Resignados decidimos ir volviendo al hotel dando un paseo. Claro que en nuestro camino se topó esto:
Liberty. Conocida por supuesto de oídas pero nunca antes visitada. Muy tentadora y preciosa por dentro y por fuera. La pena fue que nos quedamos en el nivel de la calle puesto que había cansancio generalizado. A mí me hacía ilusión visitar la sección de papelería, pero al parecer ninguno de los ascensores (con carrito no quedaba otra) paraba en esa planta por alguna razón que Manuel consideró una señal divina.
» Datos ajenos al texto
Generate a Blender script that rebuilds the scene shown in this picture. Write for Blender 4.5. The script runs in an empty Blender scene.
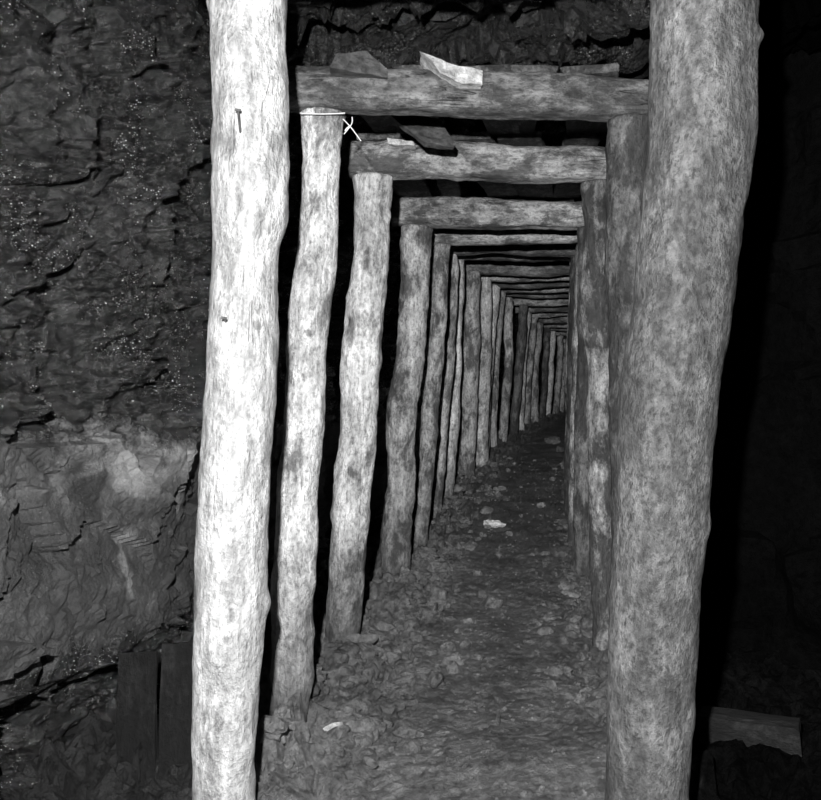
import bpy, math, random
from mathutils import Vector, noise, Matrix
random.seed(7)
bpy.context.scene.view_settings.view_transform='Standard'
FPX=950.0; CX=410.5; CY=400.0; CAMZ=1.0   # camera height offset
def U(px,py,d): return Vector(((px-CX)/FPX*d, d, (CY-py)/FPX*d+CAMZ))
def interp(tab):
    def f(y):
        if y<=tab[0][0]: return tab[0][1]
        for a,b in zip(tab,tab[1:]):
            if y<=b[0]:
                t=(y-a[0])/(b[0]-a[0]); return a[1]+(b[1]-a[1])*t
        return tab[-1][1]
    return f
F0=interp([(0,-.95),(2,-.93),(3,-.92),(3.6,-.905),(4.9,-.875),(6.5,-.775),(8.2,-.65),(9.7,-.58),(11.5,-.49),(12.5,-.46),(15,-.39),(18,-.34),(22,-.31),(30,-.30)])
T0=interp([(0,.85),(2.8,.84),(3.6,.85),(4.86,.87),(5.5,.90),(7,1.03),(8.2,1.1),(9.7,1.17),(11.5,1.24),(14,1.27),(18,1.35),(22,1.45),(30,1.6)])
F=lambda y:F0(y)+CAMZ
T=lambda y:T0(y)+CAMZ
XL=interp([(1.2,-.55),(2.1,-.38),(2.8,-.3),(3.6,-.2),(4.86,-.03),(5.5,.1),(7,.33),(8.2,.5),(8.9,.68),(9.7,.84),(10.6,1.0),(11.5,1.18),(12.5,1.39),(13.6,1.62),(14.8,1.88),(16,2.13),(17.5,2.46),(19,2.79),(21,3.24),(23,3.69),(25,4.15),(29,5.05)])
XR=interp([(2,.6),(2.8,.65),(3.5,.71),(4.86,.9),(5.5,.98),(6.8,1.19),(8.2,1.45),(9.7,1.76),(11.5,2.13),(13.6,2.57),(16,3.1),(19,3.76),(23,4.66),(29,6.0)])

# ---------------- materials ----------------
def newmat(name):
    m=bpy.data.materials.new(name); m.use_nodes=True
    nt=m.node_tree; b=nt.nodes['Principled BSDF']; return m,nt,b
def N(nt,t,**kw):
    n=nt.nodes.new(t)
    for k,v in kw.items(): setattr(n,k,v)
    return n
def ramp(nt,src,stops):
    r=N(nt,'ShaderNodeValToRGB')
    cr=r.color_ramp
    while len(cr.elements)<len(stops): cr.elements.new(.5)
    for e,(p,v) in zip(cr.elements,stops):
        e.position=p; e.color=(v,v,v,1)
    nt.links.new(src,r.inputs[0]); return r.outputs[0]
def noi(nt,vec,scale,detail=6,rough=.6,dist=0):
    n=N(nt,'ShaderNodeTexNoise'); n.inputs['Scale'].default_value=scale; n.inputs['Detail'].default_value=detail
    n.inputs['Roughness'].default_value=rough; n.inputs['Distortion'].default_value=dist
    nt.links.new(vec,n.inputs['Vector']); return n.outputs['Fac']
def mapp(nt,src,scale,loc=(0,0,0)):
    n=N(nt,'ShaderNodeMapping'); n.inputs['Scale'].default_value=scale; n.inputs['Location'].default_value=loc
    nt.links.new(src,n.inputs['Vector']); return n.outputs[0]
def mix(nt,f,a,b,mode='MIX'):
    n=N(nt,'ShaderNodeMix',data_type='RGBA',blend_type=mode)
    for s,v in ((0,f),(6,a),(7,b)):
        if isinstance(v,(int,float)):
            n.inputs[s].default_value = v if s==0 else (v,v,v,1)
        else: nt.links.new(v,n.inputs[s])
    return n.outputs[2]
def math_(nt,op,a,b=0.0):
    n=N(nt,'ShaderNodeMath',operation=op)
    for i,v in enumerate((a,b)):
        if isinstance(v,(int,float)): n.inputs[i].default_value=v
        else: nt.links.new(v,n.inputs[i])
    return n.outputs[0]
def vmath(nt,op,a,b,scale=None):
    n=N(nt,'ShaderNodeVectorMath',operation=op)
    for i,v in enumerate((a,b)):
        if v is None: continue
        if isinstance(v,tuple): n.inputs[i].default_value=v
        else: nt.links.new(v,n.inputs[i])
    if scale is not None:
        if isinstance(scale,(int,float)): n.inputs['Scale'].default_value=scale
        else: nt.links.new(scale,n.inputs['Scale'])
    return n.outputs[0]
def bump(nt,h,strength,dist,prev=None):
    n=N(nt,'ShaderNodeBump'); n.inputs['Strength'].default_value=strength; n.inputs['Distance'].default_value=dist
    nt.links.new(h,n.inputs['Height'])
    if prev: nt.links.new(prev,n.inputs['Normal'])
    return n.outputs[0]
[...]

Seguimos caminando y fuimos a parar a Carnaby Street y nos pusimos nostálgicos al ver al zapatería donde me compré las botas de lluvia hace unos años. Tras nuestros propios pasos en Londres. Literalmente.
Paseando por el corazón del Soho empezó ese temido momento en que una tienda tras otra va echando el cierre a medida que pasas por ellas. Hubiera curioseado en más de una de no haber visto que ya sólo estaban esperando a que se fueran los clientes de dentro para cerrar. Fue en este momento cuando tuvimos la epifanía de que no teníamos nada de cena para Héctor (ni para nosotros, pero eso es más fácil de solventar). Así que el calmado paseo hasta el hotel sufrió un desvío que nos llevo al Pall Mall, a una columna de Nelson móvil o tipo espejismo (elegid la versión que os apetezca) y por fin al Tesco Express de Trafalgar Square. Sin buscarlo ni quererlo nos encontrábamos en el corazón de Londres, con vistas al Big Ben y todo.
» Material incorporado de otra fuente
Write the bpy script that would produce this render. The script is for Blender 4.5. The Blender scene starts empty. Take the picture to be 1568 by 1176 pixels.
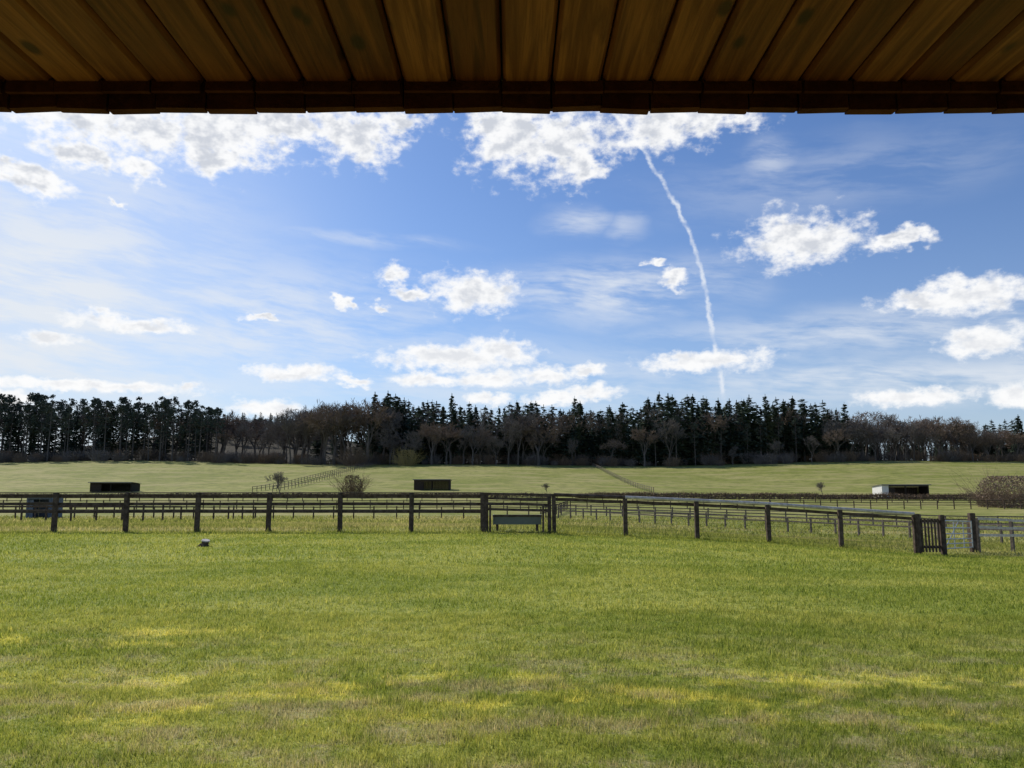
import bpy, math, random
import numpy as np
from mathutils import Vector, Matrix
random.seed(7); np.random.seed(7)
S=bpy.context.scene
S.view_settings.view_transform='Standard'; S.view_settings.look='None'; S.view_settings.exposure=0
R=math.radians
# ------------------------------------------------------------------ camera
PITCH=R(7.4); F=1178.0
cd=bpy.data.cameras.new("camera"); cam=bpy.data.objects.new("camera",cd); S.collection.objects.link(cam)
cam.location=(0,0,1.6); cam.rotation_euler=(R(90)+PITCH,0,0)
cd.sensor_width=36; cd.lens=36*F/1568; cd.clip_end=6000; cd.clip_start=0.05
S.camera=cam
# ------------------------------------------------------------------ sun
SAZ=R(-42); SEL=R(38)
sd=Vector((math.sin(SAZ)*math.cos(SEL),math.cos(SAZ)*math.cos(SEL),math.sin(SEL)))
ld=bpy.data.lights.new("sun","SUN"); ld.energy=4.5; ld.angle=R(0.5); ld.color=(1,0.93,0.82)
lo=bpy.data.objects.new("sun",ld); S.collection.objects.link(lo)
lo.rotation_euler=sd.to_track_quat('Z','Y').to_euler(); lo.location=(-30,30,40)

# ------------------------------------------------------------------ node helpers
class NT:
    def __init__(s,t,dim='3D'): s.t=t; s.dim=dim
    def n(s,ty,**k):
        x=s.t.nodes.new(ty)
        for a,b in k.items(): setattr(x,a,b)
        return x
    def put(s,sock,v):
        if v is None: return
        if isinstance(v,bpy.types.NodeSocket): s.t.links.new(v,sock)
        else: sock.default_value=v
    def m(s,op,a,b=None,c=None,clamp=False):
        x=s.n('ShaderNodeMath',operation=op); x.use_clamp=clamp
        s.put(x.inputs[0],a); s.put(x.inputs[1],b); s.put(x.inputs[2],c)
        return x.outputs[0]
    def v(s,op,a,b=None,c=None):
        x=s.n('ShaderNodeVectorMath',operation=op)
        s.put(x.inputs[0],a); s.put(x.inputs[1],b)
        if c is not None: s.put(x.inputs[2],c)
        return x.outputs['Value'] if op in('LENGTH','DOT_PRODUCT','DISTANCE') else x.outputs[0]
    def comb(s,a,b,c):
        x=s.n('ShaderNodeCombineXYZ'); s.put(x.inputs[0],a); s.put(x.inputs[1],b); s.put(x.inputs[2],c); return x.outputs[0]
    def noise(s,vec,scale,detail=4,rough=.5,dist=0,col=False):
        x=s.n('ShaderNodeTexNoise'); x.noise_dimensions=s.dim; s.put(x.inputs['Vector'],vec)
        s.put(x.inputs['Scale'],scale); x.inputs['Detail'].default_value=detail
        x.inputs['Roughness'].default_value=rough; x.inputs['Distortion'].default_value=dist
        return x.outputs['Color' if col else 0]
    def mr(s,val,a,b,c=0.,d=1.,smooth=True):
        x=s.n('ShaderNodeMapRange'); x.interpolation_type='SMOOTHSTEP' if smooth else 'LINEAR'
        s.put(x.inputs[0],val); s.put(x.inputs[1],a); s.put(x.inputs[2],b); s.put(x.inputs[3],c); s.put(x.inputs[4],d)
        return x.outputs[0]
    def mix(s,f,a,b,bt='MIX'):
        x=s.n('ShaderNodeMix',data_type='RGBA',blend_type=bt); s.put(x.inputs[0],f)
        for k,vv in((6,a),(7,b)):
            if not isinstance(vv,bpy.types.NodeSocket): vv=(vv[0],vv[1],vv[2],1)
            s.put(x.inputs[k],vv)
        return x.outputs[2]

def mat(name):
    m=bpy.data.materials.new(name); m.use_nodes=True; t=m.node_tree; t.nodes.clear()
    N=NT(t); out=N.n('ShaderNodeOutputMaterial'); return m,N,out
def principled(N,out,col,rough=.8,spec=.3,normal=None,metal=0):
    p=N.n('ShaderNodeBsdfPrincipled'); N.put(p.inputs['Base Color'],col if isinstance(col,bpy.types.NodeSocket) else (*col,1))
    N.put(p.inputs['Roughness'],rough); p.inputs['Specular IOR Level'].default_value=spec; p.inputs['Metallic'].default_value=metal
    if normal: N.put(p.inputs['Normal'],normal)
    N.t.links.new(p.outputs[0],out.inputs[0]); return p
def bump(N,h,st=.5,d=.02):
    b=N.n('ShaderNodeBump'); b.inputs['Strength'].default_value=st; b.inputs['Distance'].default_value=d
    N.put(b.inputs['Height'],h); return b.outputs[0]

# ------------------------------------------------------------------ world
def ae(px,py):
    xc=(px-784)/F; yc=(588-py)/F
    d=Vector((xc,math.cos(PITCH)-yc*math.sin(PITCH),math.sin(PITCH)+yc*math.cos(PITCH))).normalized()
    return math.atan2(d.x,d.y),math.asin(d.z)
W=bpy.data.worlds.new("World"); S.world=W; W.use_nodes=True
W.cycles.sampling_method='NONE'
W.node_tree.nodes.clear(); N=NT(W.node_tree,'2D')
wout=N.n('ShaderNodeOutputWorld'); bg=N.n('ShaderNodeBackground'); bg.inputs[1].default_value=0.10
W.node_tree.links.new(bg.outputs[0],wout.inputs[0])
sky=N.n('ShaderNodeTexSky'); sky.sky_type='NISHITA'; sky.sun_disc=False
sky.sun_elevation=SEL; sky.sun_rotation=SAZ; sky.air_density=1.0; sky.dust_density=0.7; sky.ozone_density=2.2
tc=N.n('ShaderNodeTexCoord'); sp=N.n('ShaderNodeSeparateXYZ'); N.put(sp.inputs[0],tc.outputs['Generated'])
az=N.m('ARCTAN2',sp.outputs[0],sp.outputs[1]); el=N.m('ARCSINE',sp.outputs[2])
clouds=[(110,180,70,26),(215,190,80,34),(330,200,80,44),(430,188,70,32),(540,205,70,36),(610,185,50,20),(125,232,45,18),(212,256,28,15),(48,275,48,14),(330,240,35,22),
(790,205,68,50),(865,220,66,46),(760,190,42,30),(905,250,40,20),(1000,185,75,38),(1095,180,60,22),(178,315,12,6),
(1225,368,72,30),(1372,366,36,11),(725,447,58,27),(600,420,25,15),(530,462,9,8),(575,468,14,6),(630,449,30,9),(1490,450,66,19),(1410,460,45,11),(1035,428,18,12),(1010,408,12,5),
(690,549,92,14),(765,538,45,18),(1080,553,76,14),(450,571,56,9),(750,578,50,12),(650,581,45,9),(840,575,45,12),(905,567,24,8),(545,584,25,7),(205,496,65,8),(400,484,22,4),
(75,515,28,9),(130,592,120,7),(290,595,14,6),(10,606,30,9),(410,626,42,11),(1400,608,65,10),(1560,606,25,13),(1510,522,42,16),(850,610,40,10),(750,612,30,9),(905,600,40,10)]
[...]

Con el carrito de Héctor lleno hasta los topes, retomamos el paseo... hasta el metro de Green Park. Conocimos St James Palace, otro desconocido, pasamos por una tienda con todo tipo de accesorios para esos fines de semana de caza en la mansión de la campiña y, por fin, por fin, llegamos al metro. Pese al cansancio, las vistas a Green Park antes de entrar al metro, con sus tumbonas de rayas verdes y blancas (y obviamente de alquiler, pero no dejemos que eso empañe la ensoñación), nos pusieron los dientes largos momentáneamente. Menos mal que sabíamos que al día siguiente nos resarciríamos.